The brawl, which reportedly began with a dispute over saved seats, detracted from Tuesday’s pomp and circumstance and the more than $30 million in scholarships earned by the school’s Class of 2017. No students were involved.

“It was unfortunate that a couple of adults in the audience exhibited the behavior they did prior to the ceremony beginning and thus has caused a distraction from the celebration of our students’ accomplishments,” Arlington Community Schools Superintendent Tammy Mason said in a statement.

Here are three things to know about the 13-year-old school in northwest Shelby County.

With more than 2,000 students, Arlington is one of the largest high schools in Shelby County and is part of a relatively new district.

It’s the pride of a suburban municipality that is one of six that seceded from Shelby County Schools in 2014 following the merger of the city and county districts the year before. (School district secessions are a national trend, usually of predominantly white communities leaving predominantly black urban school systems.) More than 70 percent of Arlington’s students are white, and 6 percent are considered economically disadvantaged — in stark contrast to the Memphis district where less than 8 percent are white, and almost 60 percent are considered economically disadvantaged.

The school’s graduation rate is high … and climbing.

Last year, after adding interventions for struggling students, the school’s graduation rate jumped a full point to more than 96 percent.

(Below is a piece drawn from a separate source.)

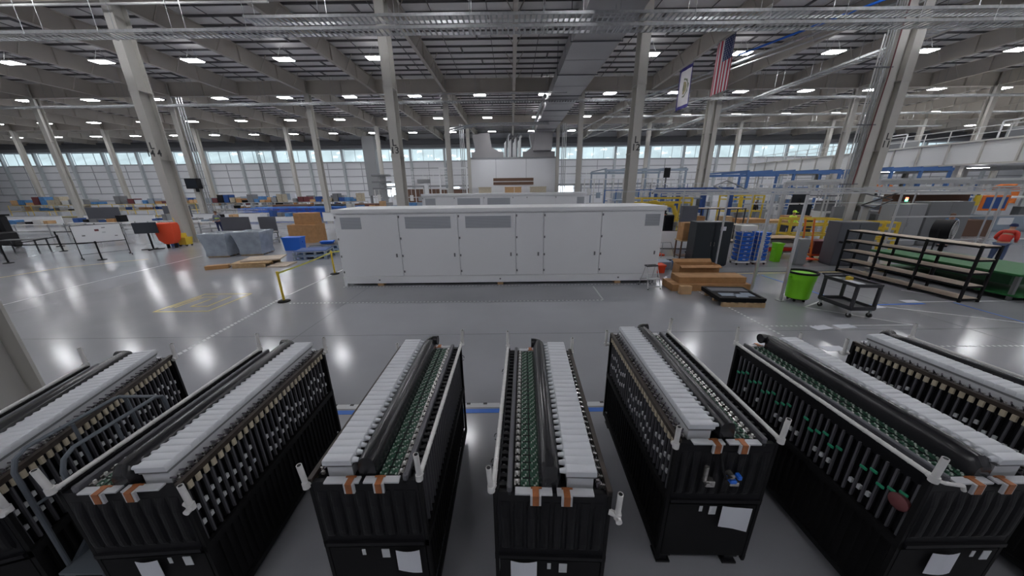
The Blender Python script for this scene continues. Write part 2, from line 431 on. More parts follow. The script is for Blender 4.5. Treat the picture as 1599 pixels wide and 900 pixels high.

Its students taking the ACT college entrance exam scored an average composite of 22.5 out of a possible 36, higher than the state average of 19.9. But only a fifth scored proficient or advanced in math and a third in English language arts during 2015-16, the last school year for which scores are available and a transition year for Tennessee under a new test.

PHOTO: Caroline Bauman
Education Commissioner Candice McQueen visits with students at Arlington High School during a 2016 tour.

The school was in the news last August when Tennessee Education Commissioner Candice McQueen visited its campus.

The commissioner spoke with students there to kick off her statewide listening tour that’s focused on ways to get students ready for college and career. McQueen highlighted the school’s extracurricular activities and students’  opportunities to intern for or shadow local professionals. She also complimented Arlington for having an engaged education community.